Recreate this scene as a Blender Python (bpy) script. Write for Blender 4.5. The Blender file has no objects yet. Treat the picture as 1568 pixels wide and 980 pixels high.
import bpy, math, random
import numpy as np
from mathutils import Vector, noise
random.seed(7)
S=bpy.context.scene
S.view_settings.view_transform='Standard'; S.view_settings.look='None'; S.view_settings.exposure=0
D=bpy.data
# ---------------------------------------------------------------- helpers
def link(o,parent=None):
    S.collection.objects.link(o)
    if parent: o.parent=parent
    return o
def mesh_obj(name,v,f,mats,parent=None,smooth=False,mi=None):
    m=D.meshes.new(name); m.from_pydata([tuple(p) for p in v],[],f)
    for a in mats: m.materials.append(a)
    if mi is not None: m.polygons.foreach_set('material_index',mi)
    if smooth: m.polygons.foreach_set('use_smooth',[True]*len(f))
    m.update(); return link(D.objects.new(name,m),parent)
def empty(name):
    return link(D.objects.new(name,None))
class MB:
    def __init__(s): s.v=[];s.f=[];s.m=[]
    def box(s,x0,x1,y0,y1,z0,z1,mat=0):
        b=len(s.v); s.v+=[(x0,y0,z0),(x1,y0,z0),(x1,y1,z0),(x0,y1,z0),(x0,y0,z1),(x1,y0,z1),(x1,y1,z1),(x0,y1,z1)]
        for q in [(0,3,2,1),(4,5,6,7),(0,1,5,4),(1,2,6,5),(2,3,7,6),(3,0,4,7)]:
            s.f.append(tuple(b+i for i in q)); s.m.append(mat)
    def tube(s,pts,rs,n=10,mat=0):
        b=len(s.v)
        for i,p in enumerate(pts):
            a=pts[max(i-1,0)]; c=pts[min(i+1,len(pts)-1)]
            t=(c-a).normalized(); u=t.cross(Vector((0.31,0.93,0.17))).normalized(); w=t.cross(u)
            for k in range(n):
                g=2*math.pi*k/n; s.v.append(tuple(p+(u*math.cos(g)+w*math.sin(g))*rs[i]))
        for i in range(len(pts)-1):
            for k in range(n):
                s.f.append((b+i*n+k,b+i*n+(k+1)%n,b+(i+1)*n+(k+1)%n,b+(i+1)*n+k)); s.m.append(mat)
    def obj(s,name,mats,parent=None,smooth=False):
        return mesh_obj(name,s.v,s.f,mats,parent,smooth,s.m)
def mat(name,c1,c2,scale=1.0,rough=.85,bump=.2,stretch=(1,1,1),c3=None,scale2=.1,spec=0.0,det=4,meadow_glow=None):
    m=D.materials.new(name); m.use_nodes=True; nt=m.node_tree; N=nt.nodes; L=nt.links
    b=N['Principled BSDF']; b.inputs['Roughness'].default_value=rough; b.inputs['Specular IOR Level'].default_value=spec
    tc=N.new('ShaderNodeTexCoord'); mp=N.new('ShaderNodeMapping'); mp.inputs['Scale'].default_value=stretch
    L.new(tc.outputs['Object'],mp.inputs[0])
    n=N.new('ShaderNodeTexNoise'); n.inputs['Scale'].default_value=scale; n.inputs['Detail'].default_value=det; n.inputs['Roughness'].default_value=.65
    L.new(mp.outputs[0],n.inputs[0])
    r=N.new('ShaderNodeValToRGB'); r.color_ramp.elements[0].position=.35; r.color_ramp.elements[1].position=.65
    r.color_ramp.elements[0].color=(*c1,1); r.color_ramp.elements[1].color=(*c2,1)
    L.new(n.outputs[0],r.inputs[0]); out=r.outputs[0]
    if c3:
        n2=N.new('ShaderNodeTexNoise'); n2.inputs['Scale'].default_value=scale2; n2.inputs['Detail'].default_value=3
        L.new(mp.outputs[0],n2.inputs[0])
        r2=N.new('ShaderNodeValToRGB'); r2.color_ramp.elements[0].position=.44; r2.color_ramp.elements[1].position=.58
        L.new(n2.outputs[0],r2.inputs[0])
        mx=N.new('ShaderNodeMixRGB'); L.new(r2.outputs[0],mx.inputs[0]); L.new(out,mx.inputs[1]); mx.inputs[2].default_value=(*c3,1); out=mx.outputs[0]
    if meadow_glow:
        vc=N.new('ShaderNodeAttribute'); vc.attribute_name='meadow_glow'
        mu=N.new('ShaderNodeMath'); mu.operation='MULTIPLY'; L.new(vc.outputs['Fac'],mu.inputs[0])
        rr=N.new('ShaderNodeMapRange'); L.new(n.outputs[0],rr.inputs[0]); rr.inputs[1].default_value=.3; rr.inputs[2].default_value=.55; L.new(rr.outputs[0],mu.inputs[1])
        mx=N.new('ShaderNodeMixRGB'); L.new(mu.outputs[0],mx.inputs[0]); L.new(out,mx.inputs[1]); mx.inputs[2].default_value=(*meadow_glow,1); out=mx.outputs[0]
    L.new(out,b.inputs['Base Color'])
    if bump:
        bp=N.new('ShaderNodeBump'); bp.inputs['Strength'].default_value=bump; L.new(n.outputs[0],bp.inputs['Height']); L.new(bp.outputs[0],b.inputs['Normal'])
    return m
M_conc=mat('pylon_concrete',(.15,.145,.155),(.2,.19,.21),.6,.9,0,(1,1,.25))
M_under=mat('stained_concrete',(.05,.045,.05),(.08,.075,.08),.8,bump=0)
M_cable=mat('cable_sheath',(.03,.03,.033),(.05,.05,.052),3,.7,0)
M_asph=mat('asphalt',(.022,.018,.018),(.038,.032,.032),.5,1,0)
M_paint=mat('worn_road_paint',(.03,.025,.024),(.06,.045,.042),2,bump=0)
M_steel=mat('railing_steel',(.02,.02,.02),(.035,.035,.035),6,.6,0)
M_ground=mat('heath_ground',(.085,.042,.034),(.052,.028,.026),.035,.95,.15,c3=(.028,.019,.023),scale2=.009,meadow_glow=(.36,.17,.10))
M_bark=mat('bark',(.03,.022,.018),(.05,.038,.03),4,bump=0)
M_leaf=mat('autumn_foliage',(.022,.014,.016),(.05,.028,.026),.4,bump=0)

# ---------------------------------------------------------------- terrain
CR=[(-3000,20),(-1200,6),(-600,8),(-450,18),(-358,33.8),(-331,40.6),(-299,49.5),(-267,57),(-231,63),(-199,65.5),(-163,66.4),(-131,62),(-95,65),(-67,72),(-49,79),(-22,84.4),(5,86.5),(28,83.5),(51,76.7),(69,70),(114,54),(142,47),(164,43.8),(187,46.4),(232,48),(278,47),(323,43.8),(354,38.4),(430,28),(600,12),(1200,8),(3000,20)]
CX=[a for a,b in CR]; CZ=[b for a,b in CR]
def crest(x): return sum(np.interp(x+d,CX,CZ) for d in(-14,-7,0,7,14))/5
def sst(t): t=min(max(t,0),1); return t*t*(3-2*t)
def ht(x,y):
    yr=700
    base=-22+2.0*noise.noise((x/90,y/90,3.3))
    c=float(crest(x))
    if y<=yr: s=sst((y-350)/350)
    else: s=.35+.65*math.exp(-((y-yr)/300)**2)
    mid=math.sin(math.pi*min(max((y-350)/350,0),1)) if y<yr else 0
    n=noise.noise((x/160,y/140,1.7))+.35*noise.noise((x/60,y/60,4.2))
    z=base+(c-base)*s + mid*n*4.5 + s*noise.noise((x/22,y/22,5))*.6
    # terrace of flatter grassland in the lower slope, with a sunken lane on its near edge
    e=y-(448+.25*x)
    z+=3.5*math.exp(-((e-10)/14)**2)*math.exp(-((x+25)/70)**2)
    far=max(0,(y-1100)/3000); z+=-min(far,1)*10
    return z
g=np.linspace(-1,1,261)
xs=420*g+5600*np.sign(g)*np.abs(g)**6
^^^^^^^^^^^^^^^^
GIVEN REQUEST:
Copy every line of the listing that includes the string "objects".

FULL ANSWER:
Recreate this scene as a Blender Python (bpy) script. Write for Blender 4.5. The Blender file has no objects yet. Treat the picture as 1568 pixels wide and 980 pixels high.
    S.collection.objects.link(o)
    m.update(); return link(D.objects.new(name,m),parent)
    return link(D.objects.new(name,None))